Dataset excerpt:
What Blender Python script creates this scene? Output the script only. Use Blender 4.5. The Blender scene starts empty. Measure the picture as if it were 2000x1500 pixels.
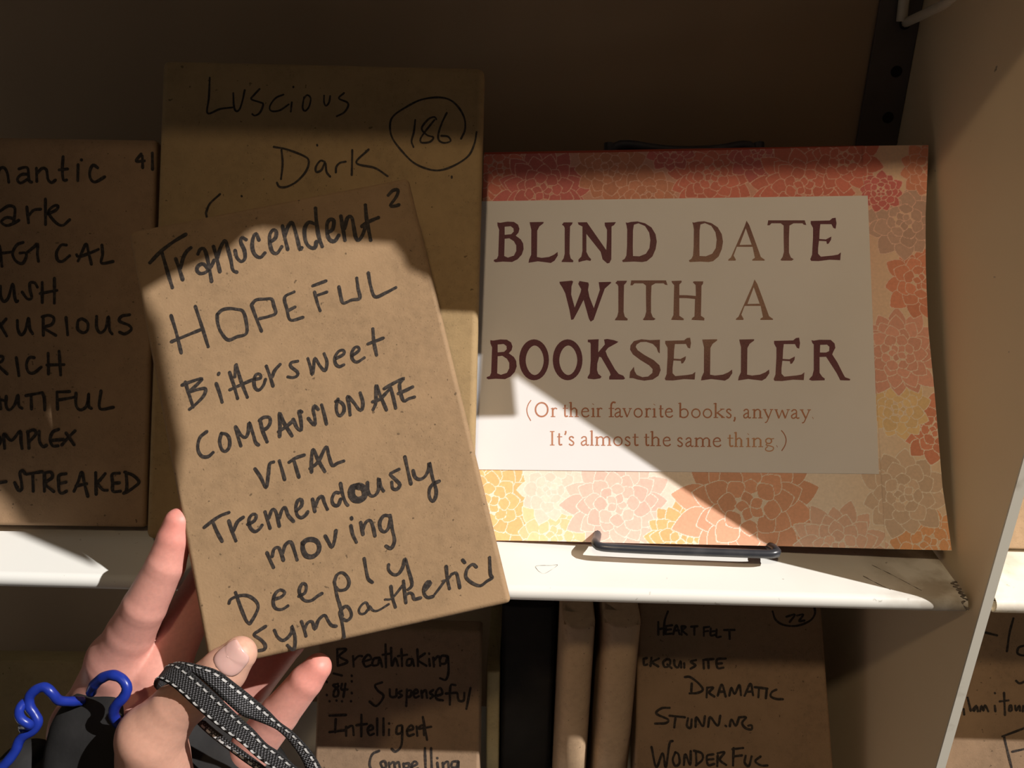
import bpy, bmesh, math, random
import numpy as np
from mathutils import Vector, Matrix
from mathutils.geometry import tessellate_polygon

scene = bpy.context.scene
COL = scene.collection
random.seed(7)
rng = np.random.default_rng(7)

CAM_ROT = [[0.9996145,0.023898,0.0141321],[-0.0225167,0.4000243,0.9162279],[-0.0162429,0.9161929,-0.4004082]]
PLANES = {'held':[(-0.13949,0.30405,1.1228),[0.966757,0.176798,0.184723],[-0.248646,0.481552,0.840407],[0.059629,-0.8584,0.509504]],'lus':[(-0.20018,0.38618,1.13833),[0.999875,0.015061,-0.004887],[-0.002078,0.430743,0.902472],[0.015698,-0.902349,0.43072]],'man':[(-0.37339,0.39155,1.13796),[0.99978,0.020942,-0.00075],[-0.00834,0.430473,0.902565],[0.019225,-0.90236,0.430554]],'sign':[(-0.0266,0.39958,1.13221),[0.996673,-0.065806,0.048079],[-0.005294,0.536406,0.843943],[-0.081326,-0.84139,0.534274]],'tan':[(-0.31899,0.40295,0.865),[1.0,0.0,0.0],[-0.0,0.34202,0.939693],[0.0,-0.939693,0.34202]],'bre':[(-0.07992,0.39622,0.865),[1.0,0.0,0.0],[-0.0,0.406737,0.913545],[0.0,-0.913545,0.406737]],'exq':[(0.12592,0.37484,0.865),[0.999848,-0.017452,0.0],[0.007651,0.438304,0.898794],[-0.015686,-0.898657,0.438371]],'rlo':[(0.29945,0.37145,0.865),[1.0,0.0,0.0],[-0.0,0.34202,0.939693],[0.0,-0.939693,0.34202]],'rup':[(0.26855,0.40025,1.13468),[1.0,0.0,0.0],[-0.0,0.309017,0.951057],[0.0,-0.951057,0.309017]]}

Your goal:
Reproduce the listing exactly. Leave its pictures out.

Final result:
What Blender Python script creates this scene? Output the script only. Use Blender 4.5. The Blender scene starts empty. Measure the picture as if it were 2000x1500 pixels.
import bpy, bmesh, math, random
import numpy as np
from mathutils import Vector, Matrix
from mathutils.geometry import tessellate_polygon

scene = bpy.context.scene
COL = scene.collection
random.seed(7)
rng = np.random.default_rng(7)

CAM_ROT = [[0.9996145,0.023898,0.0141321],[-0.0225167,0.4000243,0.9162279],[-0.0162429,0.9161929,-0.4004082]]
PLANES = {'held':[(-0.13949,0.30405,1.1228),[0.966757,0.176798,0.184723],[-0.248646,0.481552,0.840407],[0.059629,-0.8584,0.509504]],'lus':[(-0.20018,0.38618,1.13833),[0.999875,0.015061,-0.004887],[-0.002078,0.430743,0.902472],[0.015698,-0.902349,0.43072]],'man':[(-0.37339,0.39155,1.13796),[0.99978,0.020942,-0.00075],[-0.00834,0.430473,0.902565],[0.019225,-0.90236,0.430554]],'sign':[(-0.0266,0.39958,1.13221),[0.996673,-0.065806,0.048079],[-0.005294,0.536406,0.843943],[-0.081326,-0.84139,0.534274]],'tan':[(-0.31899,0.40295,0.865),[1.0,0.0,0.0],[-0.0,0.34202,0.939693],[0.0,-0.939693,0.34202]],'bre':[(-0.07992,0.39622,0.865),[1.0,0.0,0.0],[-0.0,0.406737,0.913545],[0.0,-0.913545,0.406737]],'exq':[(0.12592,0.37484,0.865),[0.999848,-0.017452,0.0],[0.007651,0.438304,0.898794],[-0.015686,-0.898657,0.438371]],'rlo':[(0.29945,0.37145,0.865),[1.0,0.0,0.0],[-0.0,0.34202,0.939693],[0.0,-0.939693,0.34202]],'rup':[(0.26855,0.40025,1.13468),[1.0,0.0,0.0],[-0.0,0.309017,0.951057],[0.0,-0.951057,0.309017]]}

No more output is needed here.